In ‘Uitlaatklep’ vertellen collega’s op welke (bijzondere) manier zij even stoom afblazen en loskomen van de hectiek van alledag. In deze aflevering: Renée den Haring, verpleegkundig specialist in het Oncologie Centrum van het Spaarne Gasthuis.

Tekst: Martijn Reinink Beeld: De Beeldredaktie/Sebastiaan Rozendaal

Renée den Haring (60) vindt het best lastig om haar werk los te laten. “Er is altijd wel een patiënt die in de rugzak mee naar huis gaat. Als er iemand op sterven ligt, steek ik thuis een kaarsje aan.” Vaak gaat de verpleegkundig specialist na haar werk even in de tuin zitten. “Even aarden. Even luisteren naar de vogels. Klinkt misschien zweverig en dat ben ik echt niet, maar het helpt wel.” 

Van jongs af aan heeft ze al iets met vogels. “Als klein meisje werd ik al helemaal vrolijk als ik wakker werd van een merel, of een roodborstje hoorde zingen. Vriendinnen keken me verbaasd aan: waar luister je naar?”

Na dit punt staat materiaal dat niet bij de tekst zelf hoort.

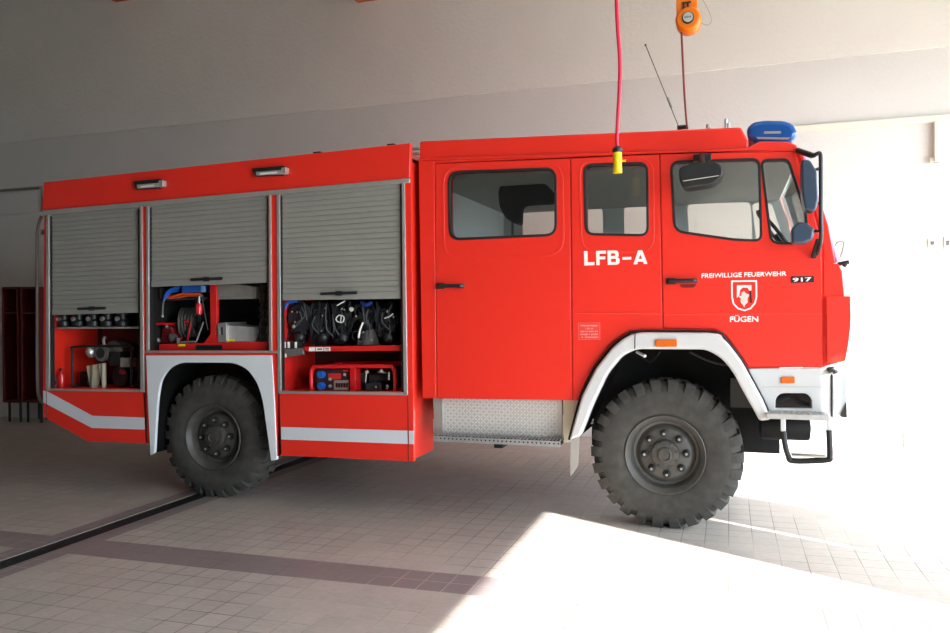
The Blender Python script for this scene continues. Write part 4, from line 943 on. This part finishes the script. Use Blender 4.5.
# red stand tool on the left
t = thing('spreader_tool', (q(163, 343, Y2).x, Y2 + .1, zf2), 'dark red hydraulic tool at the left side of the middle compartment', 'rescue tool')
bm = NB(); plate(rnd([(150.5, 323.2), (160, 322.4), (169, 323.4), (168.5, 325.4), (160, 325.2), (150.5, 326.0)], .8), Y2 - .01, .25, bm=bm); obj('tool_arm', bm, mat('tool_red', (196, 24, 36), .35), t, bevel=.003)
bm = NB(); plate(rnd([(162, 326), (171, 326), (175, 337), (172, 343.5), (160, 343.5), (161, 335)], 2), Y2 + .02, .2, bm=bm); obj('tool_body', bm, mat('tool_dark_red', (92, 16, 22), .4), t, bevel=.01)
bm = NB(); ball(bm, q(166.5, 326.6, Y2), .02, .02, .02); lathe(bm, [(.01, 0), (.035, .01), (.035, .05), (.01, .06)], q(170.5, 337.5, Y2 - .01), 'Y', 16); ball(bm, q(157.5, 340, Y2 + .02), .03, .03, .03); obj('fittings', bm, mat('fit_grey', (96, 94, 92), .4, .4), t)
# metal boxes
t = thing('metal_case', tuple(q(235, 299, Y2)), 'grey sheet metal case on the upper level, right of the red post', 'case')
bm = NB(); plate([(217, 284), (236, 283.8), (255, 286.6), (255, 298.2), (218, 299.0)], Y2, .3, bm=bm); obj('case_body', bm, mat('case_grey', (142, 136, 128), .5, .25, .5, 0, var=.12, vscale=9), t, bevel=.004)
bm = NB(); plate([(253.2, 287), (255.6, 287), (255.6, 298.6), (253.2, 298.8)], Y2 - .004, .01, bm=bm); plate([(218, 297.6), (255, 297.2), (255, 298.8), (218, 299.4)], Y2 - .004, .01, bm=bm); obj('case_trim', bm, ALUB, t)
t = thing('metal_case', (q(233, 341, Y2).x, Y2 + .1, zf2), 'silver metal case with handle slot standing on the red tray, right of the red post', 'case')
bm = NB(); plate([(226, 325.0), (251.8, 327.2), (251.8, 341.6), (226, 342.0)], Y2, .3, bm=bm); obj('case_body', bm, mat('case_silver', (176, 176, 174), .45, .3, .5, 0, var=.06, vscale=8), t, bevel=.003)
bm = NB(); sl_ = [(217.2, 323.5), (226.2, 322.2), (226.6, 342.2), (218.2, 342)]; plate(sl_, Y2 - .03, .3, [[(219.0, 327.2), (222.6, 327.0), (222.8, 335.0), (219.4, 335.2)]], bm=bm); obj('case_handle_end', bm, ALUB, t, bevel=.002)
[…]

Ruim dertig jaar geleden ging Den Haring voor het eerst een weekend met haar man naar Ameland. Sindsdien zijn ze verslingerd aan het eiland én aan de waddenvogels. “Als je van Holwerd langs de dijk naar de boot rijdt, dan hoor je de wulpen en de scholeksters al.” Het echtpaar gaat twee keer per jaar een langere periode naar Ameland en tussendoor ‘wippen ze ook weleens aan’. “Daar laad ik mijn batterij helemaal op.”

Verpleegkundig specialist Renée den Haring:
‘Als het om vogels gaat, heb ikeen fotografisch geheugen’

Het eerste wat de verpleegkundig specialist doet als ze op het eiland arriveert, is naar het wad fietsen, met verrekijker en vogelboekje. Al heeft ze dat boekje niet zo vaak meer nodig. “Ik ben geen professioneel vogelspotter hoor, maar als het om vogels gaat, heb ik wel een fotografisch geheugen.” Bij laag water vergaapt ze zich graag aan het gedrag van de lepelaar. Bij hoog water volgt ze de kiekendief in zijn zoektocht naar konijnen in de duinen. Haar favoriet is de eidereend. “Een prachtige vogel met zijn plat­lopende snavel, olijfgroene vlek achter de kop en lage, trompetachtige geluid.” En bovenaan haar to-spotlijstje staat de velduil. “Die is gezien op Ameland, maar ik heb het geluk nog niet gehad.”